Powerful US corporations socialize the costs of doing business and privatize the profits. In economic speak, this socialization of costs is described as an externality. If such things as exploitation of labor, income inequality, and environmental destruction were forced to be internalized by these corporations, the costs would be prohibitively high and they would not be so incredibly profitable and able to pay their executives sky high salaries and bonuses. Stock valuations would not be in the stratosphere.
That these powerful elites and the corporations they own are allowed to externalize their costs on to society and the environment says a lot about the power structure in the US. I’ve said this before but it bears repeating. Political-economy offers the best way to understand our milieu and political-economy at the most basic is–who gets what, and who bears the costs.
John Michael Greer is a wonderful writer and a joy to read. His topics, however, are not for the squeamish. He writes quite compellingly about the end of the industrial world and how society can go forward at a much reduced state. As such, he’s an apostate to the ultimate religion in the US–technological progress. In that process he’s also a trenchant critic of our present economic activity. Here, he describes how externalities, or the shifting of costs, is actually the basis of our modern technological world that we take for granted.
“Economic life in the industrial world these days can be described, without too much inaccuracy, as an arrangement set up to allow a privileged minority to externalize nearly all their costs onto the rest of society while pocketing as much as possible the benefits themselves.”
- a) Every increase in technological complexity tends also to increase the opportunities for externalizing the costs of economic activity;
- b) Market forces make the externalization of costs mandatory rather than optional, since economic actors that fail to externalize costs will tend to be outcompeted by those that do;
- c) In a market economy, as all economic actors attempt to externalize as many costs as possible, externalized costs will tend to be passed on preferentially and progressively to whole systems such as the economy, society, and the biosphere, which provide necessary support for economic activity but have no voice in economic decisions;
- d) Given unlimited increases in technological complexity, there is no necessary limit to the loading of externalized costs onto whole systems short of systemic collapse;
- e) Unlimited increases in technological complexity in a market economy thus necessarily lead to the progressive degradation of the whole systems that support economic activity;
- f) Technological progress in a market economy is therefore self-terminating, and ends in collapse”
If you stop for a moment and look around there are glimpses of this collapse. Global warming is the ultimate manifestation of externalities run amuck and the potential for catastrophic upheaval is quite real.
Nevertheless, it’s quite illuminating to watch conservatives and libertarians, who worship private property, attempt to grapple with the implications of this externality.
Environmental writer George Monbiot well describes the libertarian dilemma:
“So here we have a simple and coherent explanation of why libertarianism is so often associated with climate change denial and the playing down or dismissal of other environmental issues. It would be impossible for the owner of a power station, steel plant, quarry, farm or any large enterprise to obtain consent for all the trespasses he commits against other people’s property – including their bodies.

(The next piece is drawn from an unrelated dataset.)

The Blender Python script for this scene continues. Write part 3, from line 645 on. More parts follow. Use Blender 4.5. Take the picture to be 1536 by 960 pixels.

“This is the point at which libertarianism smacks into the wall of gritty reality and crumples like a Coke can. Any honest and thorough application of this philosophy would run counter to its aim: which is to allow the owners of capital to expand their interests without taxation, regulation or recognition of the rights of other people. Libertarianism becomes self-defeating as soon as it recognises the existence of environmental issues. So they must be denied.
Denial seems to be winning the day. While the US fails to address global warming or environmental devastation, the Obama administration is pushing the Trans-Pacific-Partnership (TPP), free trade pact, codifying multi-national corporations ability to externalize costs onto others. The TPP allows corporations to sue countries for costs they must bear if environmental regulations impinge on their bottom line.
I’m not kidding. In fact, externalizing costs seems to be a large component of free trade pacts negotiated by the US. It wasn’t just labor costs, but also the ability to evade US environmental regulations, that sent US corporations to Mexico then China.
Here’s John Michael Greer with the last word on where this obsession with externalizing costs will lead to.
“…you can see the chasm opening up under the foundations of industrial society. Externalized costs don’t just go away; one way or another, they’re going to be paid, and costs that don’t appear on a company’s balance sheet still affect the economy. That’s the argument of The Limits to Growth, still the most accurate(and thus inevitably the most reviled) of the studies that tried unavailingly to turn industrial society away from its suicidal path: on a finite planet, once an inflection point is passed, the costs of economic growth rise faster than growth does, and sooner or later force the global economy to its knees.”